The question in the title of this post in prompted by this interesting recusal order brought to my attention by Howard Bashman (and blogged here at How Appealing). In the 24-page order, U.S. District Judge Larry Alan Burns explains why he has decided to recuse from two resentencings after Ninth Circuit opinions ruled that two drug offenders had to be given "minor role" reductions under the federal sentencing guidelines. Here is part of the opinion's concluding section (with a few cites removed):
Where the question embodies the kind of discretion traditionally exercised by a sentencing court — i.e., making findings concerning a defendant’s role in an offense and level of culpability — the judgment is entitled to substantial deference. Substantial deference is especially appropriate when factual nuances may closely guide the legal decision to be made, or where the legal result depends heavily on an understanding of the significance of case-specific details that have been gained through experience with trials and sentencings. Buford, 532 U.S. at 64–65. This is precisely the kind of determination that must be made in resentencing Sandra and Jesus Rodriguez.
The Mandates arrived at the judgment that two practiced drug traffickers, who consciously and intentionally joined plans to import bulk quantities of methamphetamine and heroin into the United States, and who were promised thousands of dollars in payment for their participation, qualify as “minor participants” in the offense of simple drug importation. My twenty-five years of grounded, trial-level experience handling border drug smuggling cases opposes the logic and impact of that conclusion....
In this Order, I have attempted to explain why I continue to believe and would find that the Rodriguez defendants are “average” border drug smugglers — no better, no worse. But my explanation and probable findings — even if not expressly precluded by the law of the case and the rule of mandate — are most certainly inconsistent with the expansive “spirit” of the Mandates, which unsubtly bespeaks the desired conclusion of the court of appeals. The Ninth Circuit has said that in situations like this, where the original sentencing judge on remand would “have substantial difficulty in putting out of his or her mind previously-expressed views or findings determined to be erroneous,” the judge should recuse. United States v. Arnett, 628 F.2d 1162,1165 (9th Cir. 1979). Because I find myself unable to brush aside my insights, experience, and long-held conclusions about what “average” border drug smugglers know and how they operate, I respectfully recuse from further involvement in these cases.

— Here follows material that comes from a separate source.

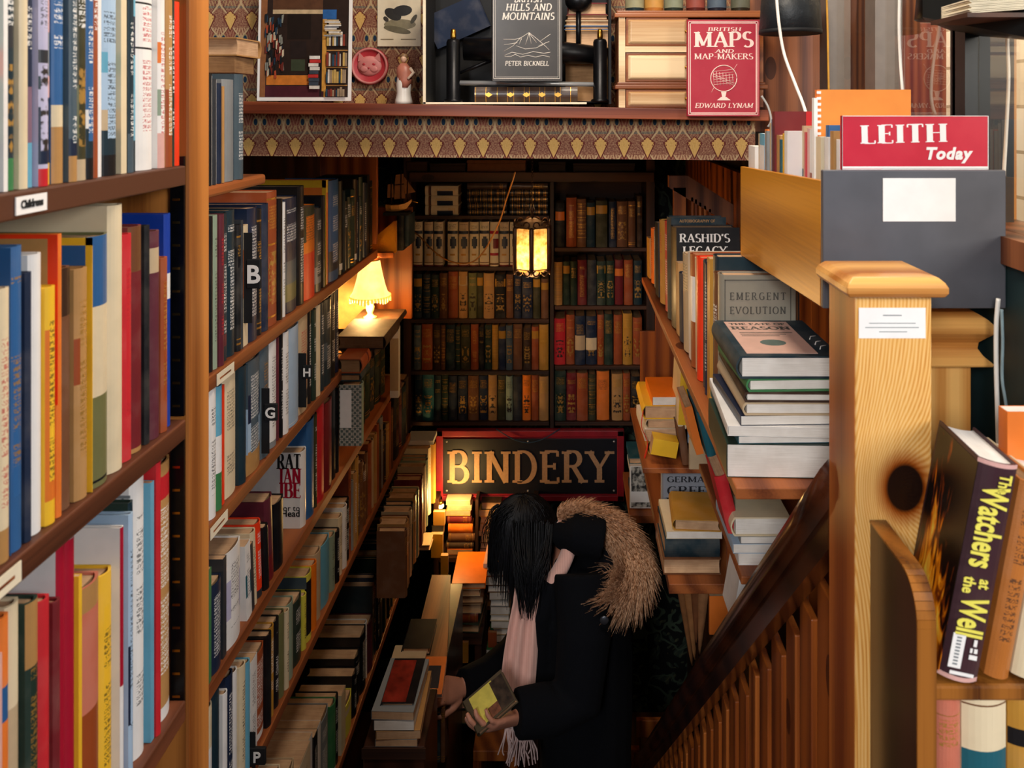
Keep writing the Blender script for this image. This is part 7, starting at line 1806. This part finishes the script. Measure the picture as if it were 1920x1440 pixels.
# arms under the sleeves
NE = [Q(1090, 1085, 2.34), Q(1078, 1305, 2.26), Q(985, 1338, 2.2)]
FE = [Q(1040, 1110, 2.66), Q(962, 1240, 2.62), Q(872, 1288, 2.5)]
body.tube(NE, [0.06, 0.043, 0.030], 12); body.tube(FE, [0.055, 0.042, 0.029], 12)
def hand(mb, wrist, fwd, nrm, side, curl, spread=0.16, thumb_fwd=0.6, s=1.0):
    """palm with four fingers and a thumb; nrm points out of the back of the hand, side = +1 puts the thumb along fwd x nrm"""
    f = fwd.normalized(); n = (nrm - nrm.dot(f) * f).normalized(); c = f.cross(n) * side
    P = lambda a, b, d: wrist + f * a * s + c * b * s + n * d * s
    rs = []
    for a, w_, h_ in ((-0.02, .025, .020), (0.0, .026, .019), (0.03, .034, .016), (0.065, .040, .014), (0.088, .038, .012), (0.096, .03, .009)):
        rs.append([P(a, w_ * math.cos(k / 14 * 6.2832), h_ * math.sin(k / 14 * 6.2832)) for k in range(14)])
    mb.rings(rs)
    for i, (b, L, r) in enumerate(((0.028, .072, .0085), (0.0095, .080, .0088), (-0.0095, .074, .0083), (-0.028, .058, .0074))):
        a0 = 0.086 - (0.006 if i in (0, 3) else 0); base = P(a0 - 0.014, b, 0); pts = [base, P(a0, b, 0)]; ang = 0.0
        dirc = f * math.cos((b / .03) * spread) + c * math.sin((b / .03) * spread)
        p = pts[-1]
        for j, (fr, cu) in enumerate(zip((.45, .32, .25), curl[i] if isinstance(curl[0], (list, tuple)) else curl)):
            ang += cu
            dv = dirc * math.cos(ang) - n * math.sin(ang)
            p = p + dv * L * fr * s; pts.append(p)
        mb.tube(pts, [r * s, r * 1.04 * s, r * 1.0 * s, r * .92 * s, r * .72 * s], 10)
    t0 = P(0.012, 0.026, -0.004); t1 = P(0.035, 0.046, -0.012); t2 = t1 + (f * thumb_fwd + c * 0.45 - n * 0.35).normalized() * 0.036 * s; t3 = t2 + (f * (thumb_fwd + .2) + c * 0.05 - n * 0.45).normalized() * 0.028 * s
    mb.tube([t0, t1, t2, t3], [0.014 * s, 0.0125 * s, 0.0105 * s, 0.008 * s], 10)
    return [t3]
# near hand holding the yellow book, far hand lifting a small one from the pile
NWR, NFW = Q(968, 1345, 2.19), (Q(908, 1366, 2.12) - Q(968, 1345, 2.19))
hand(body, NWR, NFW, Vector((0.10, -0.75, -0.65)), -1, [[.25, .5, .4], [.25, .55, .45], [.3, .6, .5], [.35, .6, .5]], s=1.0, thumb_fwd=.9)
FWR, FFW = Q(868, 1290, 2.5), (Q(815, 1298, 2.42) - Q(868, 1290, 2.5))
hand(body, FWR, FFW, Vector((0.0, -0.75, 0.55)), -1, [[.15, .25, .25], [.35, .6, .4], [.5, .7, .5], [.6, .8, .5]], s=0.98, thumb_fwd=.9)
bo_ = sm_mesh(body, 'body', skin, per, 0.0045, 2)
# face details
eyes = MB()
for q in (-1, 1): eyes.ball((-0.083, q * 0.032, 0.016), (0.010, 0.013, 0.010), 8, M=HT)
eyes.build('eyes', plain('dark_eyes', '20140f', 0.2), per)
lips = MB(); lips.ball((-0.0905, 0, -0.058), (0.008, 0.020, 0.0075), 8, M=HT); lips.build('lips', plain('lips', '9a4a46', 0.5), per)
gl_ = MB()
for q in (-1, 1):
    gl_.tube([HT @ Vector((-0.099, q * 0.033 + 0.023 * math.cos(t / 14 * 6.2832), 0.016 + 0.019 * math.sin(t / 14 * 6.2832))) for t in range(15)], 0.0014, 6)
    gl_.tube([HT @ Vector((-0.097, q * 0.056, 0.018)), HT @ Vector((-0.05, q * 0.080, 0.018)), HT @ Vector((0.01, q * 0.082, 0.012))], 0.0013, 6)
gl_.tube([HT @ Vector((-0.099, -0.011, 0.018)), HT @ Vector((-0.103, 0, 0.021)), HT @ Vector((-0.099, 0.011, 0.018))], 0.0013, 6)
gl_.build('glasses', M['brass'], per)
# trousers and boots
tr = MB()
for q in (-1, 1):
    hy_ = q * 0.085
    tr.tube([Q(1094, 1480) + Vector((0, hy_, 0)), Vector((-0.01, hy_ * 1.05, 0.46)), Vector((0.01, hy_ * 1.1, 0.12)), Vector((0.01, hy_ * 1.1, 0.10))], [0.095, 0.07, 0.058, 0.056], 14)
sm_mesh(tr, 'trousers', plain('black_trousers', '0b0c10', 0.9), per, 0.009, 3)
bt = MB()
for q in (-1, 1):
    hy_ = q * 0.085 * 1.15
    bt.rings([ell((-0.03, hy_, 0.002), .115, .05), ell((-0.03, hy_, 0.05), .105, .048), ell((0.0, hy_, 0.09), .06, .05), ell((0.008, hy_, 0.16), .058, .05)])
sm_mesh(bt, 'boots', plain('black_boots', '0e0d0d', 0.5), per, 0.007, 2)
# coat
ct = MB()
ct.rings([ell(Q(1072, 1032), .055, .10), ell(Q(1084, 1048), .085, .165), ell(Q(1091, 1075), .115, .205), ell(Q(1094, 1120), .148, .215), ell(Q(1095, 1200), .154, .20), ell(Q(1096, 1300), .152, .19), ell(Q(1098, 1400), .142, .20), ell(Q(1098, 1500), .145, .21), ell(Q(1096, 1600), .14, .20), ell(Q(1096, 1640), .135, .19)])
ct.tube([Q(1092, 1075, 2.36), Q(1096, 1190, 2.29), Q(1082, 1310, 2.25), Q(1030, 1330, 2.22), Q(968, 1338, 2.19)], [0.085, 0.078, 0.074, 0.066, 0.060], 16)
ct.tube([Q(1050, 1100, 2.66), Q(1005, 1180, 2.66), Q(965, 1235, 2.62), Q(915, 1268, 2.56), Q(868, 1286, 2.5)], [0.08, 0.074, 0.068, 0.056, 0.048], 16)
# hood lying on the back, collar
ct.ball(Q(1140, 1035, 2.5), (0.085, 0.13, 0.085), 12)
ct.tube([Q(1050, 1000, 2.44), Q(1085, 1000, 2.40), Q(1130, 1010, 2.40)], [0.045, 0.06, 0.06], 12)
ct.tube([Q(1062, 1005, 2.56), Q(1100, 1000, 2.60), Q(1135, 1010, 2.58)], [0.04, 0.055, 0.06], 12)
ct.tube([Q(1030, 1090, 2.38), Q(1015, 1150, 2.36), Q(1012, 1300, 2.38)], [0.03, 0.035, 0.03], 10)
sm_mesh(ct, 'coat', coatm, per, 0.0075, 4)
bdg = MB(); c0 = Q(1133, 1163, 2.232)
bdg.lathe([(0.0001, 0.003), (0.010, 0.003), (0.0125, 0.001), (0.0125, 0)], 18, M=Matrix.Translation(c0) @ Matrix.Rotation(math.pi / 2, 4, 'X'))
bdg.build('coat_button', plain('dull_metal_button', '5a5d66', 0.35, 0.8), per)
# strands: hair, fur, fringe
def strand(mb, pts, r0, r1=0.0, n=3, mi=0):
    k = len(pts) - 1
    mb.tube(pts, [r0 + (r1 - r0) * (i / k) for i in range(k + 1)], n, mi, cap=False)
def strand_mat(name, a, b, rough=0.45, spec=0.4):
    g = Gr(name); n = g.noise(g.co(), 120, 2)
    return g.surf(g.ramp(n, [(0.35, hx(a)), (0.65, hx(b))]), rough, spec)
hr_ = random.Random(5)
hair = MB()
hm = strand_mat('near_black_hair', '07080b', '12141a', 0.5, 0.3)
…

Howard Bashman says he "suspect that this sort of recusal happens quite rarely," and I suspect he is right. But the real rarity here is likely the lengthy explanation of the reasoning behind the recusal, and I wonder if somewhat lower-key resentencing recusals might be a bit more common.
November 27, 2022 at 10:04 AM | Permalink
Comments
There’s an astounding lack of self-awareness behind not realizing that this order just reveals him as a crybaby throwing a tantrum.
Posted by: Josh Lee | Nov 27, 2022 11:51:18 AM
Rare as it is I suspect it is more common that the appeals panel direct that a different judge handle following actions than for the district court judge to self-recuse as in this case.